OSMANLI OĞUZ KAVRAMINI TİMUR İLE SAVAŞIRKEN SİYASET OLARAK MI KULLANDI?
Aktüel Tarih Dergisi'nde dikkat çeken konulardan biri de, Osmanlı'nın Kayı ve Oğuz geleneği oldu. Feridun Emecen ve Ahmet Bican Ercilasun'un görüşleri ile bu konuya dergide son nokta konuldu.

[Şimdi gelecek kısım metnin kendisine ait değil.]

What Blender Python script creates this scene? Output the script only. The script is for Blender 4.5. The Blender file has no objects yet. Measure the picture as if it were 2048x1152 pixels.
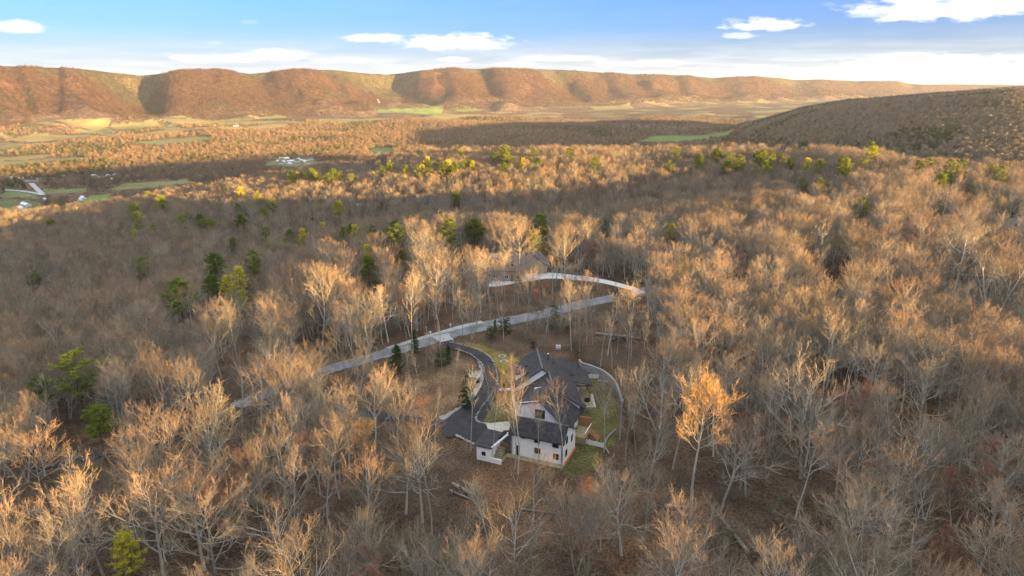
import bpy, bmesh, math, random, time
import numpy as np
T0 = time.time()
R = math.radians
scene = bpy.context.scene
col = scene.collection
rng = np.random.default_rng(7)
random.seed(7)

# ------------------------------------------------------------------ camera, sky, sun, exposure
HC = 65.0                     # drone height over the yard
F = 1365.0                    # focal length in pixels of a 2048 px wide picture
PITCH = math.atan(411 / F)
CP, SP = math.cos(PITCH), math.sin(PITCH)
cam = bpy.data.cameras.new('camera')
cam.sensor_width = 36.0
cam.lens = 36.0 * F / 2048
cam.clip_start = 0.5
cam.clip_end = 90000
cam_o = bpy.data.objects.new('camera', cam)
cam_o.location = (0, 0, HC)
cam_o.rotation_euler = (math.pi / 2 - PITCH, 0, 0)
col.objects.link(cam_o)
scene.camera = cam_o

SUN_AZ, SUN_EL = 132.0, 5.0   # degrees clockwise from +Y, degrees over the horizon
SUN_COL = (1.0, 0.585, 0.21)
SUN_STR = 5.0
SKY_STR = 0.15
EXPOSURE = 2.42
HAZE = 1.35e-5
sl = bpy.data.lights.new('sun', 'SUN')
sl.energy = SUN_STR
sl.angle = R(0.5)
sl.color = SUN_COL
sun = bpy.data.objects.new('sun', sl)
# lamp shines along its local -Z
sun.rotation_euler = (R(90 - SUN_EL), 0, R(180 - SUN_AZ))
sun.location = (0, 0, 500)
col.objects.link(sun)
scene.view_settings.view_transform = 'Standard'
scene.view_settings.look = 'None'
scene.view_settings.gamma = 1
scene.view_settings.use_curve_mapping = False
scene.view_settings.exposure = EXPOSURE
try:
    scene.cycles.volume_max_steps = 64
    scene.cycles.max_bounces = 4
    scene.cycles.volume_bounces = 0
except Exception:
    pass


class NT:
    """small node tree writer"""
    def __init__(s, t):
        s.t = t
    def n(s, typ, **kw):
        o = s.t.nodes.new(typ)
        ins = kw.pop('ins', {})
        for k, v in kw.items():
            setattr(o, k, v)
        for k, v in ins.items():
            if hasattr(v, 'node'):
                s.t.links.new(v, o.inputs[k])
            else:
                o.inputs[k].default_value = v
        return o
    def math(s, op, a, b=None, c=None, clamp=False):
        ins = {0: a}
        if b is not None: ins[1] = b
        if c is not None: ins[2] = c
        return s.n('ShaderNodeMath', operation=op, use_clamp=clamp, ins=ins).outputs[0]
    def mix(s, f, a, b, bt='MIX'):
        return s.n('ShaderNodeMix', data_type='RGBA', blend_type=bt, ins={0: f, 6: a, 7: b}).outputs[2]
    def noise(s, vec, scale, detail=4, rough=0.55, out=0, dist=0):
        return s.n('ShaderNodeTexNoise', ins={'Vector': vec, 'Scale': scale, 'Detail': detail, 'Roughness': rough, 'Distortion': dist}).outputs[out]
    def smooth(s, v, a, b, lo=0.0, hi=1.0):
        return s.n('ShaderNodeMapRange', interpolation_type='SMOOTHSTEP', ins={0: v, 1: a, 2: b, 3: lo, 4: hi}).outputs[0]
    def link(s, a, b):
        s.t.links.new(a, b)


def rgb(c):
    return (c[0], c[1], c[2], 1.0)


world = bpy.data.worlds.new('World')
scene.world = world
world.use_nodes = True
w = NT(world.node_tree)
world.node_tree.nodes.clear()
SKYZ = 1.0
def build_sky():
    sky = w.n('ShaderNodeTexSky', sky_type='NISHITA', sun_disc=False, sun_elevation=R(SUN_EL),
              sun_rotation=R(SUN_AZ), altitude=500, air_density=1.0, dust_density=0.6, ozone_density=3.0)
    tc = w.n('ShaderNodeTexCoord').outputs['Generated']
    sep = w.n('ShaderNodeSeparateXYZ', ins={0: tc})
    x, y, z = sep.outputs
    zc = w.math('MAXIMUM', z, 0.0)
    base = w.mix(1.0, sky.outputs[0], rgb((.215, .30, .62)), 'MULTIPLY')
    # clouds live on a flat deck: direction divided by its height
    den = w.math('ADD', zc, 0.035)
    px = w.math('DIVIDE', x, den); py = w.math('DIVIDE', y, den)
    v1 = w.n('ShaderNodeCombineXYZ', ins={0: px, 1: py, 2: 0.0}).outputs[0]
    # angular coordinates, for the separate cumulus
    az = w.math('ARCTAN2', x, y)
    v2 = w.n('ShaderNodeCombineXYZ', ins={0: w.math('MULTIPLY', az, 1.0), 1: w.math('MULTIPLY', z, 3.2), 2: 0.0}).outputs[0]
    # thin high veil towards the horizon
    veil = w.noise(v1, 0.55, 6, 0.6, dist=0.4)
    band = w.smooth(z, 0.075, 0.02)
    veilm = w.math('MULTIPLY', w.smooth(veil, 0.28, 0.72), w.math('MULTIPLY_ADD', band, 0.5, 0.05))
    veil_all = w.math('ADD', veilm, w.math('MULTIPLY', w.smooth(z, 0.075, 0.0), 0.55), clamp=True)
    # detached cumulus: placed puffs (azimuth deg, height sine, half widths) with ragged edges
    wob = w.noise(v2, 22.0, 6, 0.62)
    wob2 = w.noise(v2, 70.0, 4, 0.6)
    edge = w.math('ADD', w.math('MULTIPLY', wob, 1.5), w.math('MULTIPLY', wob2, 0.5))
    puffs = [(0.0, 0, 0, 0)]
    mask = None
    for (u, v, hw, hh, amt) in CLOUDS:
        ax = math.atan((u - 1024) / (F / 1.0) / (CP + (576 - v) / F * SP))
        rz = -SP + (576 - v) / F * CP
        rl = math.sqrt(((u - 1024) / F) ** 2 + (CP + (576 - v) / F * SP) ** 2 + rz ** 2)
        cz = rz / rl
        dx = w.math('DIVIDE', w.math('SUBTRACT', az, ax), hw / F)
        dz = w.math('DIVIDE', w.math('SUBTRACT', z, cz), hh / F)
        # flatter undersides
        dz = w.math('MULTIPLY', dz, w.math('MULTIPLY_ADD', w.math('LESS_THAN', dz, 0.0), 0.5, 1.0))
        d = w.math('ADD', w.math('MULTIPLY', dx, dx), w.math('MULTIPLY', dz, dz))
        m = w.smooth(w.math('ADD', w.math('SQRT', d), w.math('MULTIPLY', w.math('SUBTRACT', edge, 1.0), 1.5)), 1.05, 0.5, 0.0, amt)
        mask = m if mask is None else w.math('MAXIMUM', mask, m)
    # broken bright cloud deck above the view, added to lift the ambient light
    other = w.smooth(w.noise(v1, 1.1, 7, 0.6, dist=.3), 0.44, 0.54)
    high = w.smooth(z, 0.17, 0.30)
    deck = w.math('MULTIPLY', other, high)
    c = w.mix(veil_all, base, rgb(VEIL))
    shade = w.noise(v2, 40.0, 4, 0.6)
    cl = w.mix(shade, rgb(CLOUD_LO), rgb(CLOUD_HI))
    c = w.mix(mask, c, cl)
    c = w.mix(deck, c, rgb(FILL_DECK))
    bg = w.n('ShaderNodeBackground', ins={'Color': c, 'Strength': SKY_STR})
    out = w.n('ShaderNodeOutputWorld')
    w.link(bg.outputs[0], out.inputs[0])
CLOUDS = [(50, 57, 46, 14, .85), (915, 88, 120, 19, 1.0), (745, 78, 62, 12, .8), (450, 118, 100, 10, .9), (560, 112, 62, 14, 1.0),
          (910, 120, 40, 7, .8), (1530, 52, 75, 14, .95), (1480, 72, 34, 8, .6), (1880, 18, 150, 30, 1.0), (2020, 8, 70, 22, .95),
          (1850, 130, 190, 17, 1.0), (1530, 145, 110, 12, .95), (1030, 128, 40, 6, .7), (428, 86, 14, 4, .25), (500, 45, 18, 4, .18),
          (1750, 30, 60, 10, .5), (1960, 150, 120, 12, .8), (1120, 118, 110, 9, .4), (700, 122, 90, 8, .4), (1290, 128, 110, 9, .45)]
VEIL = (1.06, 1.20, 1.38)
CLOUD_LO = (1.25, 1.3, 1.38)
CLOUD_HI = (1.7, 1.7, 1.7)
FILL_DECK = (3.0, 2.98, 2.6)
build_sky()

# ------------------------------------------------------------------ numeric helpers
def hash2(ix, iy, seed=0):
    n = (ix.astype(np.int64) * 374761393 + iy.astype(np.int64) * 668265263 + seed * 974711) & 0x7fffffff
    n = ((n ^ (n >> 13)) * 1274126177) & 0x7fffffff
    n = n ^ (n >> 16)
    return (n & 0xffff) / 65535.0

def vnoise(x, y, seed=0):
    ix = np.floor(x); iy = np.floor(y)
    fx = x - ix; fy = y - iy
    fx = fx * fx * fx * (fx * (fx * 6 - 15) + 10); fy = fy * fy * fy * (fy * (fy * 6 - 15) + 10)
    a = hash2(ix, iy, seed); b = hash2(ix + 1, iy, seed)
    c = hash2(ix, iy + 1, seed); d = hash2(ix + 1, iy + 1, seed)
    return (a * (1 - fx) + b * fx) * (1 - fy) + (c * (1 - fx) + d * fx) * fy

def fbm(x, y, oct=4, seed=0, gain=0.5):
    s = 0; a = 1; t = 0
    for i in range(oct):
        s = s + a * vnoise(x * 2 ** i + i * 17.3, y * 2 ** i - i * 9.1, seed + i)
        t += a; a *= gain
    return s / t

def sstep(x, a, b):
    t = np.clip((x - a) / (b - a), 0, 1)
    return t * t * (3 - 2 * t)

def ray(u, v):
    a = (u - 1024) / F; b = (576 - v) / F
    return np.array([a, CP + b * SP, -SP + b * CP])

def az_of(u, v=300):
    r = ray(u, v)
    return math.degrees(math.atan2(r[0], r[1]))

def proj(x, y, z):
    dz = z - HC
    d = y * CP - dz * SP
    up = y * SP + dz * CP
    d = np.where(d < 0.1, 0.1, d) if isinstance(d, np.ndarray) else max(d, 0.1)
    return 1024 + F * x / d, 576 - F * up / d, d

def inpoly(px, py, poly):
    px = np.asarray(px, float); py = np.asarray(py, float)
    ins = np.zeros(px.shape, bool)
    n = len(poly)
    for i in range(n):
        x1, y1 = poly[i]; x2, y2 = poly[(i + 1) % n]
        c = ((y1 > py) != (y2 > py)) & (px < (x2 - x1) * (py - y1) / ((y2 - y1) if y2 != y1 else 1e-9) + x1)
        ins ^= c
    return ins

# ------------------------------------------------------------------ terrain height
FLOOR = -285.0
SDX, SDY = math.sin(R(SUN_AZ)), math.cos(R(SUN_AZ))
def tab(pairs):
    a = np.array(pairs, float)
    return a[:, 0], a[:, 1]
# plateau rim round the drone: azimuth -> radius and ground height at the rim
RIM_R = tab([(-180, 700), (-120, 430), (-90, 380), (-60, 520), (az_of(0), 600), (az_of(200), 620), (az_of(400), 640), (az_of(600), 640), (az_of(800), 600),
             (az_of(1024), 570), (az_of(1400), 560), (az_of(1650), 540), (az_of(1850), 480), (az_of(2048), 480), (50, 600), (65, 2000), (90, 3200), (130, 3600), (165, 2600), (180, 700)])
RIM_V = [(0, 412), (200, 395), (400, 357), (600, 330), (800, 303), (900, 295), (1024, 291), (1400, 287), (1600, 288), (1750, 296), (1850, 316), (2048, 324)]
TREE_H = 12.0
def _rimz():
    out = [(-180, -10), (-120, -45), (-80, -40)]
    for u, v in RIM_V:
        r = ray(u, v); a = az_of(u, v)
        rr = np.interp(a, *RIM_R)
        out.append((a, HC + rr * r[2] / math.hypot(r[0], r[1]) - TREE_H))
    out += [(50, 15), (65, 60), (90, 70), (130, 40), (165, 20), (180, -10)]  # unseen rim, its right side raised to shade the mesa
    return tab(out)
RIM_Z = _rimz()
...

Sabah TV'de dergideki bu yaklaşımı da anlatan Demir, Osmanlı'nın Oğuz ve Kayı meselesine en başından beri hakim olduğunu, Fetret Devri'nde bunun bir siyasi manevra olarak kullanılmadığını söyledi.

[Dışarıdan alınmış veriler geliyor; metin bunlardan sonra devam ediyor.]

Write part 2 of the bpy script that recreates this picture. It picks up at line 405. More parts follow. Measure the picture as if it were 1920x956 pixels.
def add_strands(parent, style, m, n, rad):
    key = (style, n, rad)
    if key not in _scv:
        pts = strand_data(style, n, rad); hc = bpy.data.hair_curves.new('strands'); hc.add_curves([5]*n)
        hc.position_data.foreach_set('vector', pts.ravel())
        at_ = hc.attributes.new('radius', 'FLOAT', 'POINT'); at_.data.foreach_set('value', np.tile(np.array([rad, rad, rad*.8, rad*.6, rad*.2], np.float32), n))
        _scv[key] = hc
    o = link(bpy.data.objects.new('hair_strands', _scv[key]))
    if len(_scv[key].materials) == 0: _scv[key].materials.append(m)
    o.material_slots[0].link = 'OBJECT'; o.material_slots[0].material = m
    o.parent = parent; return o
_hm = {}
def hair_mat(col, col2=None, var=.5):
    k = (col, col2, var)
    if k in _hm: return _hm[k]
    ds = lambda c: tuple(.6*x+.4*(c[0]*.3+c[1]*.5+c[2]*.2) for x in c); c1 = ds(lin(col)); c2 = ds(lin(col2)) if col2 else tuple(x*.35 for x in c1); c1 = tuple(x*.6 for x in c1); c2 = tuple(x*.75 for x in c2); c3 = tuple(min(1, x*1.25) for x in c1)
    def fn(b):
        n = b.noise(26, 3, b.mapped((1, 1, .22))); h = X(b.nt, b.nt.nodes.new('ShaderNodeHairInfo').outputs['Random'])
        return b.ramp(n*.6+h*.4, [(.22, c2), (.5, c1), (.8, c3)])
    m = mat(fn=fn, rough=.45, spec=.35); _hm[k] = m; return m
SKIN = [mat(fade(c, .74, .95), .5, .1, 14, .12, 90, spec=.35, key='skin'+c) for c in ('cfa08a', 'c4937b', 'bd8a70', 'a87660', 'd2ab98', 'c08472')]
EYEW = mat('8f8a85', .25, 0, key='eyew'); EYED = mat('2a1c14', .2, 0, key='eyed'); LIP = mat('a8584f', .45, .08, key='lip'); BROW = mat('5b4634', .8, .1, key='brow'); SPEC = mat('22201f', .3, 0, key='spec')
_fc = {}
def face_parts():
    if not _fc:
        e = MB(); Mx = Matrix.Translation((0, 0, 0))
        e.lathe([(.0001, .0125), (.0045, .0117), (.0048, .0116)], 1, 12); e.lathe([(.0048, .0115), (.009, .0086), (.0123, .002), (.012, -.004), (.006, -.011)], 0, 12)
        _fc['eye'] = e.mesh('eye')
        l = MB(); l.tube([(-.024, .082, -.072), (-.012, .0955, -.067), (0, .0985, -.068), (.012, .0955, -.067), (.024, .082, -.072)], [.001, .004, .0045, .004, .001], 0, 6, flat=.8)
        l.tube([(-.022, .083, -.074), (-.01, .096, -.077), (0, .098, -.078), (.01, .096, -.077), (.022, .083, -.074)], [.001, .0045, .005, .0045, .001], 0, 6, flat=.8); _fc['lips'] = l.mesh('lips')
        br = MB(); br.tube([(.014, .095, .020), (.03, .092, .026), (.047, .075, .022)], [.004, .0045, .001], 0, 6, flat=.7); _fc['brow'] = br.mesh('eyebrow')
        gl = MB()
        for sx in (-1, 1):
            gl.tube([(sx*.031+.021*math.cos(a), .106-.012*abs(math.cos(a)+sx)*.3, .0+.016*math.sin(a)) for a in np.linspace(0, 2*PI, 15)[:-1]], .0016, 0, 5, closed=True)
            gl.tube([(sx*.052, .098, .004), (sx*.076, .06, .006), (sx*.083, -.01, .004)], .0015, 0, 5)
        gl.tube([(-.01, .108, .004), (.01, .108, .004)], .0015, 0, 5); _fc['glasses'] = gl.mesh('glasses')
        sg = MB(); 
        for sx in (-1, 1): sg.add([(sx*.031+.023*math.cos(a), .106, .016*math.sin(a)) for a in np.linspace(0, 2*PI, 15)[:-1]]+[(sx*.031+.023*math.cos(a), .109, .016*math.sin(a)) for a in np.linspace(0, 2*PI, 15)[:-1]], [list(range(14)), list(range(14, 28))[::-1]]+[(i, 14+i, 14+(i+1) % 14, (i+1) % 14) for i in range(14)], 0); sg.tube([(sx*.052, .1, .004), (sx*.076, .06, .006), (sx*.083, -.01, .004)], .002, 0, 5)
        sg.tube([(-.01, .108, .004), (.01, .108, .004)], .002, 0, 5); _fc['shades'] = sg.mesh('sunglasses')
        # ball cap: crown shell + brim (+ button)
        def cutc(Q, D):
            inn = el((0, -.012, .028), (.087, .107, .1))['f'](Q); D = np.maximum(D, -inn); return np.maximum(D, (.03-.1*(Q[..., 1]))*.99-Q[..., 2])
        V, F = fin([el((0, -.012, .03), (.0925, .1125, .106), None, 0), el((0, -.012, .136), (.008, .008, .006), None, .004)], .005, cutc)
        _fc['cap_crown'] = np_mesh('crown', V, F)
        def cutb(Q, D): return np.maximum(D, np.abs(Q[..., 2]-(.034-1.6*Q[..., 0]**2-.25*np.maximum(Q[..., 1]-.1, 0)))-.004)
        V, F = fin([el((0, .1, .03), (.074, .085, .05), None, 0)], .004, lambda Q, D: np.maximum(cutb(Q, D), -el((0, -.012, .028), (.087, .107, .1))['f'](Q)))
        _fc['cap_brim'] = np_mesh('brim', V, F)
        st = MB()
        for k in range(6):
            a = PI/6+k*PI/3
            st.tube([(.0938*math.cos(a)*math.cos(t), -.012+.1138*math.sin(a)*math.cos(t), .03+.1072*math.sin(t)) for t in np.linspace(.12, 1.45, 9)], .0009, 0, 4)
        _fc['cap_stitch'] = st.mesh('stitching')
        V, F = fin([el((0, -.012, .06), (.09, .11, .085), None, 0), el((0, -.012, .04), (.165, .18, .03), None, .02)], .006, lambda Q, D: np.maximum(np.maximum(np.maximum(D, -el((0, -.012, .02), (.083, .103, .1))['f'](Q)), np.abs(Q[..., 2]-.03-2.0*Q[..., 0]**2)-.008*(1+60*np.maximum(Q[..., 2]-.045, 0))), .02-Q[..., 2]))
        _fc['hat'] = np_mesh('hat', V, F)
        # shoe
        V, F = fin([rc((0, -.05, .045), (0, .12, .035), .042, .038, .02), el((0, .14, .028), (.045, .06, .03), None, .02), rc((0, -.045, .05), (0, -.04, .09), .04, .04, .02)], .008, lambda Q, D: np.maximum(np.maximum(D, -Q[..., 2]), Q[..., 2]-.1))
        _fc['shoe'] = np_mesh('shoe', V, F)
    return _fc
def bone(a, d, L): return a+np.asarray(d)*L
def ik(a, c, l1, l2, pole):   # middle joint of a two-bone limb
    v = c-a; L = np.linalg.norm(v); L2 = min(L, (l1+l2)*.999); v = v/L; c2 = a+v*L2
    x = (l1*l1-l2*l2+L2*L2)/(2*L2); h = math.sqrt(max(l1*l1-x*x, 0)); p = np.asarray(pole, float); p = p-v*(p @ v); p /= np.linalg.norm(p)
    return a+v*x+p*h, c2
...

OSMANLI'DA YEŞİL NEDEN DEVLETİN RENGİNİ TEMSİL EDİYORDU?
Aktüel Tarih Dergisi'nde Osmanlı'da yeşil renginin sık sık kullanılmasının nedeni de ele alındı. Osmanlı'nın 'Küllerimizden her daim doğarız' mesajını yeşil renk ile verdiğini belirten Demir, "Osmanlı'da her şeyin bir sembolü vardır. Yeşil renk, İslamiyet'i, Peygambere olan sevgiyi belirtiyor. Oryantalistler yeşilin tonlarını Osmanlı'dan öğrendiler." ifadelerini kullandı.
"O KALEYİ YIKMAZSAN OĞLUNU KÖR EDERİM"
Fetret'te birbiri ile savaşan 4 kardeşin babası Yıldırım Bayezid ile ilgili de çok çarpıcı bir anektoda değinen Demir, "Dergimizde bu da yer alıyor. Yıldırım Bayezid, bugün Mermer Kale olarak bildiğimiz kule yapıldığında, 'O kaleyi yıkmazsan oğlunu kör ederim' diyor. Ancak Timur ile çıkan savaş nedeniyle kule yapılıyor." dedi. Demir, dergide bu konunun detaylıca anlatıldığını da vurguladı.
DRACULA EFSANESİ: KAN MI İÇİYORDU
Aktüel Tarih Dergisi, popüler kültürün en çok beslendiği tarihi karakterlerden olan Kazıklı Voyvoda, bir diğer şekilde Dracula'ya da geniş bir yer ayırıyor. Dracula'nın 'Kan içtiği' efsanesi ile ilgili konuşan Demir, "Düşmanlarına çok büyük zulm eden biri. Kan içiyor mu bilinmiyor. Ancak çok zalimce davranıyor. O dönem kamuoyunu bilgilendiren kaynaklar olmadığı için bu zulüm 5 ise 10 olarak anlatılıyor." ifadelerini kullandı. Demir, Osmanlı ile Dracula arasındaki ilişkiyi de detaylıca ele aldıklarını belirterek, "Dracula, Osmanlı'ya neler etti" dedi.